Goldman Sachs is on track to generate more than $5bn in equities trading revenue during the second quarter, putting the Wall Street bank within reach of another near-record performance as heightened market volatility continues to drive client activity, according to a report by Bloomberg.
The expected result follows a record first quarter for the firm’s equities business, which generated $5.3 billion in revenue amid elevated trading volumes across cash equities, derivatives and prime brokerage. Market uncertainty stemming from shifting trade policies, interest rate expectations and geopolitical developments has helped sustain demand for trading services throughout 2026.

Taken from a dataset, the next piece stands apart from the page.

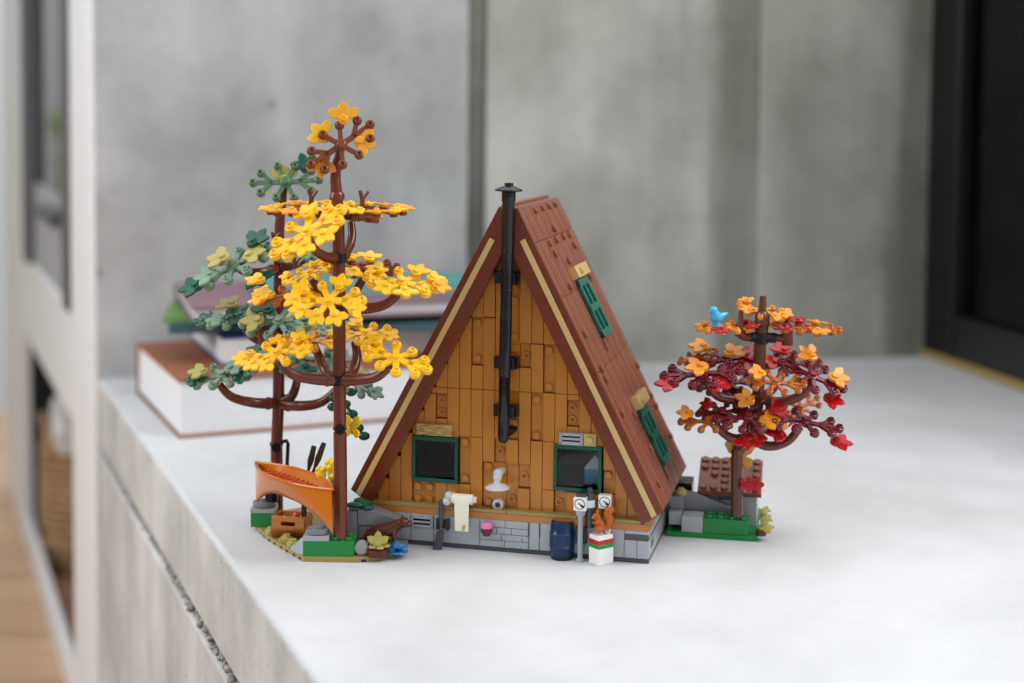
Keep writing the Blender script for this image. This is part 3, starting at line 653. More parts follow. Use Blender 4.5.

The bank has been one of the biggest beneficiaries of the volatile market environment, with its trading division continuing to offset periods of slower activity in other parts of the investment banking business. Goldman has also seen improving momentum in mergers and acquisitions and capital markets activity, contributing to a broader rebound in earnings across its institutional businesses.
Strong performance in equities trading reflects continued demand from hedge funds, asset managers and institutional investors seeking to reposition portfolios amid sharp market swings. Prime brokerage and financing activities have also remained robust, supporting revenue growth across the franchise.
A second consecutive quarter of more than $5 billion in equities revenue would reinforce Goldman Sachs’ position as one of the leading trading houses on Wall Street and highlight the growing importance of market-making and client execution businesses in an increasingly uncertain macroeconomic backdrop.
The performance is expected to contribute to another strong quarter for the bank when it reports earnings next month.